Kuran'da, bir ayette dikkatin daha kolay sağlanacağı, günlük uğraşların dışında kalan saatlere, yani geceye ve sabah namazı vaktinde duaya dikkat çekilmektedir. Ayette "...seher vakitlerinde bağışlanma dileyenler" (Al-i İmran Suresi, 17) şeklinde tarif edilmekte ve dolayısıyla günün bu en erken saatinin önemi vurgulanmaktadır. Kuran'da seher vaktine ve geceye dikkat çekilmesinin çeşitli hikmetleri vardır. Samimi bir dua ve içten bağışlanma ile güne başlayan ve her an Allah'ı hatırlayan insan, akşama kadar geçireceği günün içindeki gelişmeleri de Kuran ayetleri ile değerlendirir. Allah'ın kendisini izlediğinin bilinci ile hareket eder. Allah, gece vaktinin, hareketli olan gündüze göre düşünme, okuma ve duaya daha elverişli olduğunu şöyle bildirmektedir:
"Doğrusu gece neşesi (gece ibadeti, insanın iç dünyasında uyandırdığı) etki bakımından daha kuvvetli, okumak bakımından daha sağlamdır. Çünkü gündüz, senin için uzun uğraşılar vardır. Rabbinin ismini zikret ve herşeyden kendini çekerek yalnızca O'na yönel." (Müzemmil Suresi, 6-8)
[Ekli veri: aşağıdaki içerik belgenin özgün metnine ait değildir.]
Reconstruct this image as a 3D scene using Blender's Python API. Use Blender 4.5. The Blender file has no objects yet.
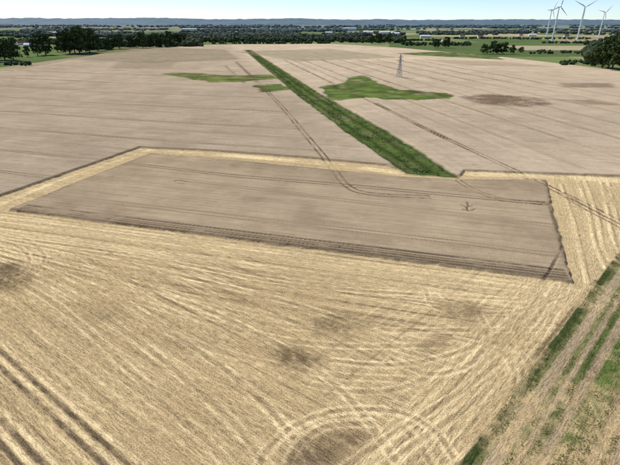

Gece duası gün içinde dünyevi uğraşlarla vakit geçiren insanın kendi kendine bir vicdan muhasebesi yapmasını sağlar. Dolayısıyla gece duası gün içinde yapılan hataların gözden geçirilmesine ve bu hatalardan dolayı tevbe edilmesine, bağışlanma dilenmesine ve günlük uğraşıların insan ruhunda yarattığı muhtemel olumsuzlukların giderilmesine bir vesiledir. (Harun Yahya, Kuran' da Dua)
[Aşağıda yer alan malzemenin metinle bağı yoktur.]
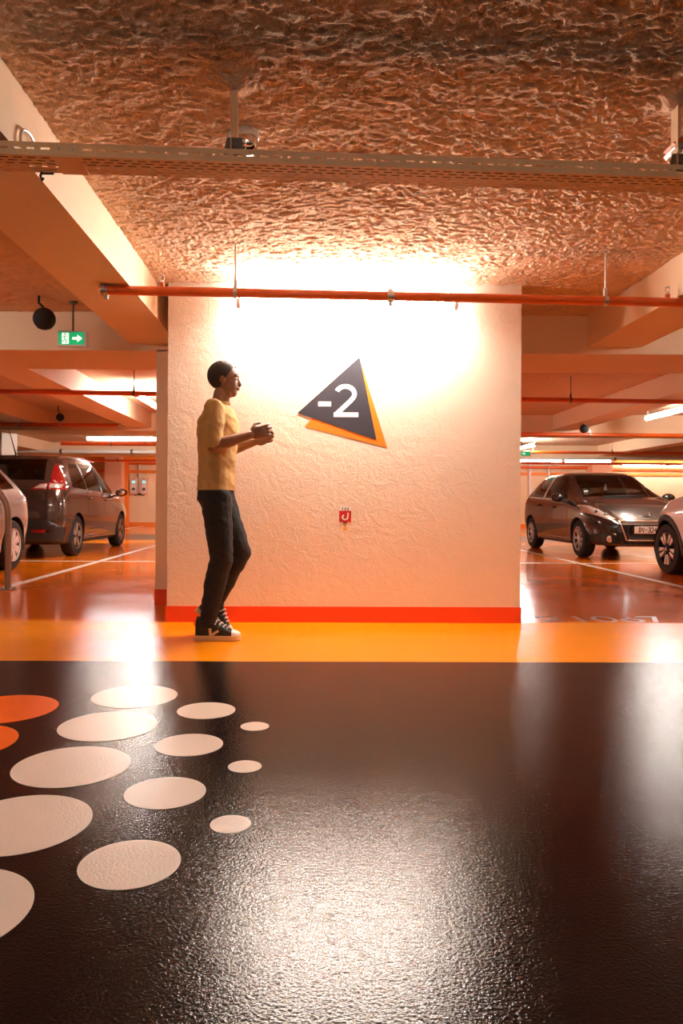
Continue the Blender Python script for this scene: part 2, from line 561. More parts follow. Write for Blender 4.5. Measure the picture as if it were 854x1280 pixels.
tag(obj('trim_1', box(X0, X1, 26.35, Y1, 2.33, CEIL), 'orange_trim', None, 0), 'orange band under the ceiling of the far wall', 'trim', kind='structure')
tag(obj('trim_2', box(-6.76, -6.62, 26.55, Y1, 0.0, 2.33), 'orange_trim', None, 0), 'orange vertical edge beside the pink far pillar', 'trim', kind='structure')
tag(obj('trim_3', box(X0, X1, 26.62, Y1, 1.92, 2.02), 'orange_trim', None, 0), 'narrow orange stripe high on the far wall', 'trim', kind='structure')
tag(obj('pillar', box(-5.88, -5.62, 13.3, 14.0, 0, ZT + 0.01), 'beam_paint', None, 40, bevel=0.01), 'pale pillar beyond the roof of the brown car', 'pillar', kind='structure')
tag(obj('wall_alcove', box(-9.0, -5.88, 13.6, 13.75, 0, ZT + 0.01), 'far_plaster', None, 0), 'dim plain wall left of the pale pillar', 'wall', kind='structure')


# ================================================================== LAMPS
def tube_light(name, c, length, direction, m, label, rods=True, r=0.036):
    """batten fixture: housing, glowing tube, two end caps, two hanger rods"""
    t = empty(name, c, label, 'lamp', 'fluorescent tube lamps', rz=0 if direction == 'x' else PI / 2)
    h = length / 2
    obj('housing', box(-h, h, -0.012, 0.012, r - 0.004, r + 0.012), 'fixture_white', t, 30, bevel=0.003)
    obj('tube', add_cyl(nb(), (-h + 0.03, 0, 0), (h - 0.03, 0, 0), r, 14), m, t)
    for s in (-1, 1):
        obj('end_cap', add_cyl(nb(), (s * (h - 0.03), 0, 0), (s * h, 0, 0), r + 0.004, 14), 'fixture_white', t)
        if rods:
            obj('hanger_rod', add_cyl(nb(), (s * (h - 0.05), 0, r + 0.01), (s * (h - 0.05), 0, CEIL - c[2]), 0.006, 8), 'galvanised', t)
    return t


tube_light('tube_light', (0.258, 5.20, 2.30), 1.58, 'x', 'tube_main', 'blazing white tube lamp close to the plastered wall above the sign')
tube_light('tube_light', (-2.31, 10.45, 2.30), 1.55, 'y', 'tube', 'tube lamp left of the slim pillar, above the bay line')
tube_light('tube_light', (5.56, 11.2, 2.30), 1.6, 'y', 'tube', 'tube lamp over the dark grey hatchback at the right edge')
tube_light('tube_light', (-4.25, 16.6, 2.30), 1.7, 'x', 'tube', 'tube lamp beyond the roof of the brown car')
tube_light('tube_light', (7.6, 24.2, 2.30), 1.6, 'x', 'tube_far', 'far tube lamp next to the right edge of the plastered wall')
tube_light('tube_light', (9.25, 24.2, 2.30), 1.6, 'x', 'tube_far', 'far tube lamp above the roof of the dark grey hatchback')
tube_light('tube_light', (11.9, 25.9, 2.26), 1.6, 'x', 'tube_far', 'far wall tube lamp just right of the pink pillar')
tube_light('tube_light', (13.6, 25.9, 2.26), 1.6, 'x', 'tube_far', 'far wall tube lamp at the right picture edge')
tube_light('tube_light', (-3.2, 23.8, 2.30), 1.6, 'x', 'tube', 'added far tube lamp, unseen behind the plastered wall, brightening the charging points')  # added lamp, kept out of view, brightens the far wall by the chargers
tube_light('tube_light', (5.4, 18.2, 2.30), 1.6, 'y', 'tube', 'far tube lamp hidden behind the plastered wall on the right')
# the same lamps carry on along the aisle, around and behind the viewer
for k, (x, y, d) in enumerate([(-3.6, 4.4, 'x'), (4.2, 4.4, 'x'), (0.35, -1.0, 'x'), (-3.6, -1.2, 'x'), (4.6, -1.2, 'x')]):
    tube_light('tube_light', (x, y, 2.36), 1.58, d, 'tube_aisle', ['tube lamp of the aisle past the left picture edge', 'tube lamp of the aisle past the right picture edge',
               'tube lamp straight behind the viewer', 'tube lamp behind the viewer to the left', 'tube lamp behind the viewer to the right'][k])


# ================================================================== THE SIGN AND STICKER ON THE WALL
MW = Matrix.Translation((0, YW, 0)) @ Matrix.Rotation(R(90), 4, 'X')     # local x -> x, y -> z, z -> -y (out of the wall)
sg = empty('level_sign', (0.2, YW, 1.29), 'dark triangle sign with white -2 and orange shadow triangle', 'sign')


def wsign(name, poly, d0, d1, m, parent):
    return obj(name, add_prism(nb(), poly, d0, d1, MW), m, parent, 0, world=True)


wsign('shadow_triangle', [(-0.041, 1.435), (0.562, 1.286), (0.354, 1.945)], 0.0005, 0.002, 'sign_orange', sg)
wsign('dark_triangle', [(-0.096, 1.535), (0.483, 1.340), (0.356, 1.949)], 0.002, 0.004, 'sign_dark', sg)
two = arc(0.2545, 1.6785, 0.0615, 163, -40, 18, 0.053) + [(0.192, 1.5225), (0.349, 1.5225)]
bm = nb()
pts2 = arc(0.2535, 1.677, 0.0665, 158, -30, 20, 0.0545)
pts2 += [(0.2935, 1.628), (0.183, 1.524)]
add_stroke(bm, pts2, 0.034, 0.004, 0.0052, MW)
add_prism(bm, [(0.168, 1.507), (0.349, 1.507), (0.349, 1.541), (0.168, 1.541)], 0.004, 0.0054, MW)
obj('digit_two', bm, 'sign_letter', sg, 0, world=True)
wsign('minus_sign', [(0.054, 1.584), (0.149, 1.584), (0.149, 1.6195), (0.054, 1.6195)], 0.004, 0.0052, 'sign_letter', sg)

st = empty('hydrant_sticker', (0.256, YW, 0.70), 'small red square sticker with white hook symbol and number 133', 'sticker')
wsign('number_strip', [(0.213, 0.820), (0.300, 0.820), (0.300, 0.856), (0.213, 0.856)], 0.0005, 0.002, 'sticker_cream', st)
wsign('red_square', [(0.213, 0.736), (0.300, 0.736), (0.300, 0.820), (0.213, 0.820)], 0.0005, 0.002, 'sticker_red', st)
bm = nb()
for ch, xx in (('1', 0.231), ('3', 0.2505), ('3', 0.2695)):
    write(bm, ch, xx, 0.8235, 0.018, 1.0, 0.0042, 0.002, 0.0025, MW)
obj('number', bm, 'ink_black', st, 0, world=True)
bm = nb()
add_stroke(bm, [(0.2775, 0.806), (0.2765, 0.780)] + arc(0.2555, 0.772, 0.0195, 0, -180, 12, 0.0165) + [(0.240, 0.782), (0.248, 0.788)], 0.011, 0.002, 0.0026, MW)
obj('hook_symbol', bm, 'sticker_cream', st, 0, world=True)
wsign('arrow_field', [(0.239, 0.736), (0.272, 0.736), (0.2555, 0.700)], 0.0005, 0.002, 'ink_black', st)
bm = nb()
add_stroke(bm, [(0.2555, 0.708), (0.2555, 0.724)], 0.0035, 0.002, 0.0026, MW)
add_prism(bm, [(0.2495, 0.722), (0.2615, 0.722), (0.2555, 0.732)], 0.002, 0.0026, MW)
obj('arrow', bm, 'sticker_cream', st, 0, world=True)
wsign('amber_smear', [(0.245, 0.700), (0.268, 0.700), (0.272, 0.680), (0.258, 0.672), (0.243, 0.678)], 0.0003, 0.001, 'stain_amber', st)


# ================================================================== PIPES
def sprinkler_pipe(p0, p1, r, label, hangers=(), heads=(), couplings=(), capped=(False, False), clamp_m='galvanised'):
    p0, p1 = Vector(p0), Vector(p1)
    t = empty('sprinkler_pipe', p0, label, 'pipe', 'red sprinkler pipes')
    at = lambda x: p0.lerp(p1, (x - p0.x) / (p1.x - p0.x)) - p0
    d = (p1 - p0).normalized()
    obj('pipe', add_cyl(nb(), (0, 0, 0), p1 - p0, r, 18), 'pipe_red', t)
    for k, e in enumerate((Vector(), p1 - p0)):
        if capped[k]:
            s = -1 if k == 0 else 1
            bm = nb()
            add_cyl(bm, e - d * 0.012 * s, e + d * s * 0.03, r + 0.008, 16)
            add_cyl(bm, e + d * s * 0.004, e + d * s * 0.02, r + 0.014, 16)
            add_box(bm, e.x - 0.012, e.x + 0.012, e.y - 0.008, e.y + 0.008, e.z - r - 0.028, e.z + r + 0.022)
            obj('end_cap', bm, clamp_m, t, bevel=0.002)
    for x in hangers:
        q = at(x)
        bm = nb()
        add_cyl(bm, q + Vector((0, 0, r)), (q.x, q.y, CEIL - p0.z), 0.006, 8)
        obj('hanger_rod', bm, clamp_m, t)
        bm = nb()
        add_lathe(bm, [(r + 0.001, -0.012), (r + 0.006, -0.012), (r + 0.006, 0.012), (r + 0.001, 0.012)],
                  Matrix.Translation(q) @ Matrix.Rotation(R(90), 4, 'Y'), 18)
        add_box(bm, q.x - 0.010, q.x + 0.010, q.y - 0.012, q.y + 0.012, q.z + r, q.z + r + 0.05)
        obj('pipe_clamp', bm, clamp_m, t)
    for x in heads:
        q = at(x)
        obj('riser', add_cyl(nb(), q + Vector((0, 0, r * 0.6)), q + Vector((0, 0, r + 0.022)), 0.016, 12), 'pipe_red', t)
        bm = nb()
        z = q.z + r + 0.02
        add_cyl(bm, (q.x, q.y, z), (q.x, q.y, z + 0.018), 0.012, 10)
        for s in (-1, 1):
            add_path(bm, [(q.x + s * 0.010, q.y, z + 0.016), (q.x + s * 0.015, q.y, z + 0.032), (q.x + s * 0.004, q.y, z + 0.048)], 0.003, 6)
        add_cyl(bm, (q.x, q.y, z + 0.046), (q.x, q.y, z + 0.050), 0.016, 12)
        obj('sprinkler_head', bm, clamp_m, t)
    for x in couplings:
        q = at(x)
        bm = nb()
        add_cyl(bm, q - d * 0.022, q + d * 0.022, r + 0.008, 16)
        add_box(bm, q.x - 0.012, q.x + 0.012, q.y - 0.01, q.y + 0.01, q.z - r - 0.035, q.z + r + 0.02)
        obj('coupling', bm, clamp_m, t, bevel=0.002)
    return t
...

Allah Her Duaya İcabet Eder
İnsanlar Allah'ın yardımından kuşkuya düşmeden, kabul olacağına kesin olarak iman ederek dua etmelidirler. Çünkü duaları kabul eden Rabbimiz Kuran'da şu şekilde bildirmiştir: "Kullarım Beni sana soracak olursa, muhakkak ki Ben (onlara) pek yakınım. Bana dua ettiği zaman dua edenin duasına cevap veririm. Öyleyse, onlar da Benim çağrıma cevap versinler ve Bana iman etsinler. Umulur ki irşad (doğru yolu bulmuş) olurlar." (Bakara Suresi, 186)
Duanın kabul olmayacağı endişesiyle dua etmekten vazgeçmek Kuran ahlakına uygun bir davranış değildir. Bu, pek çok yönden hatalı, hatta cahilce bir tavırdır. Ancak şunu belirtmek gerekir ki, ayetlerde vurgulanan "duaya icabet" bir şeyin "aynen gerçekleşmesi" anlamına gelmez. Çünkü insan, bazen kendisi için zararlı olan bir şeyi Allah'tan talep ediyor olabilir. "İnsan hayra dua ettiği gibi, şerre de dua etmektedir. İnsan, pek acelecidir." (İsra Suresi, 11) ayeti, bize bu durumu açıklamaktadır. Duada istenilen şeyin geciktirilerek verilmesinin veya tamamen farklı bir şekilde icabet edilmesinin bir nedeni de Allah'ın insanlara olan rahmetindir. Allah herkesin ihtiyacını en iyi bilen, herşeyden haberdar olandır.